A West Palm Beach spring training complex for the Washington Nationals and Houston Astros is a go, as Gov. Rick Scott signs bill removing final hurdle to $135-million facility, due to open in 2017.
We have a name for the West Palm Beach spring training complex — Ballpark of the Palm Beaches, at least until the naming rights are sold — as well as a tentative groundbreaking date this fall.
That bill may have been relatively minor — a change in land-use laws allowing 27 acres to be included in the spring-training site — but the implications are huge, as this was the final barrier to construction beginning on the West Palm Beach complex. (Technically, Scott signed the bill last month but this ceremonial signing was the signal serious work was beginning.) Some site prep and a lot of planning has already been underway, so now it’s race for the two teams and architect HKS to prepare a final site plan and begin serious work. Being that the site was formerly a trash dump, there will probably be some surprises as work goes along. From the Palm Beach Post:
The Palm Beach County Commission is expected to sign final documents on the project, including a land swap with the city of West Palm Beach, on Aug. 18.
The city commission is expected to vote on the same package Sept. 8. That vote would allow a formal ground breaking ceremony to be held sometime this fall.
“If we can get the ground broke by October, we should be good to open up in a year and half,’’ Crane told The Post. “The (construction) drawings are done, the bids are in.’’
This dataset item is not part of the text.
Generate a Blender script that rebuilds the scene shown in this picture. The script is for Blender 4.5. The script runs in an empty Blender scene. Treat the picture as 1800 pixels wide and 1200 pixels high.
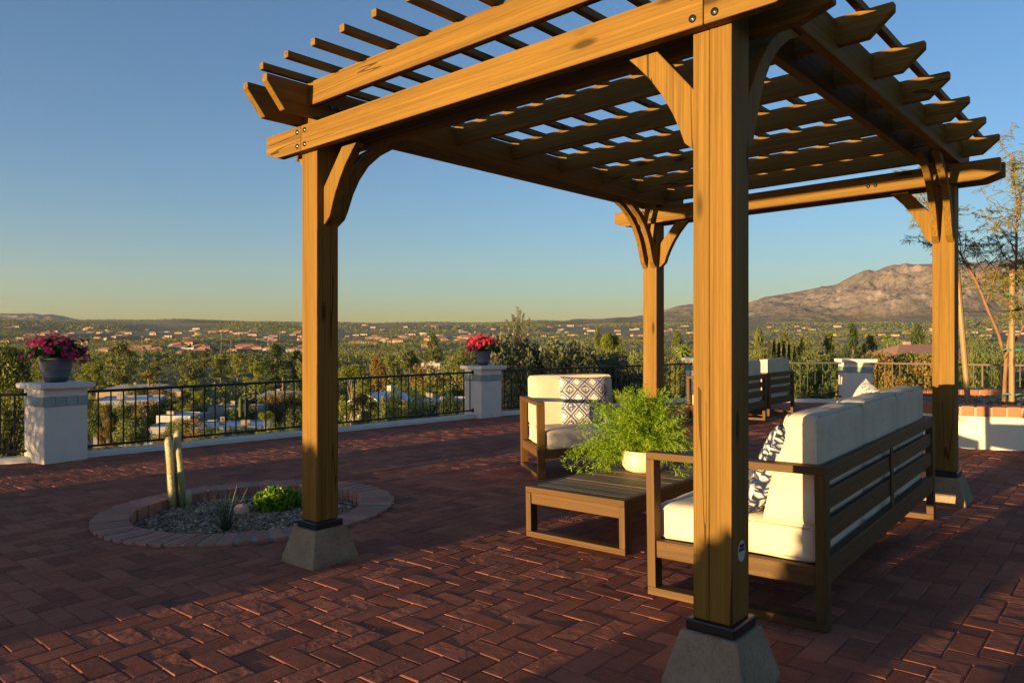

The Nationals currently train at Viera’s Space Coast Stadium and Carl Barger Complex, while the Astros train at Osceola County Stadium. Getting a team back into West Palm Beach has ramifications past the two teams. Right now there are four teams — Washington, the Mets, St. Louis and Miami — training on Florida’s Treasure Coast. If that number dips to three, those remaining teams have out clauses in their spring-complex leases, freeing them to move elsewhere. A new West Palm Beach complex keeps spring training on the Treasure Coast for decades to come.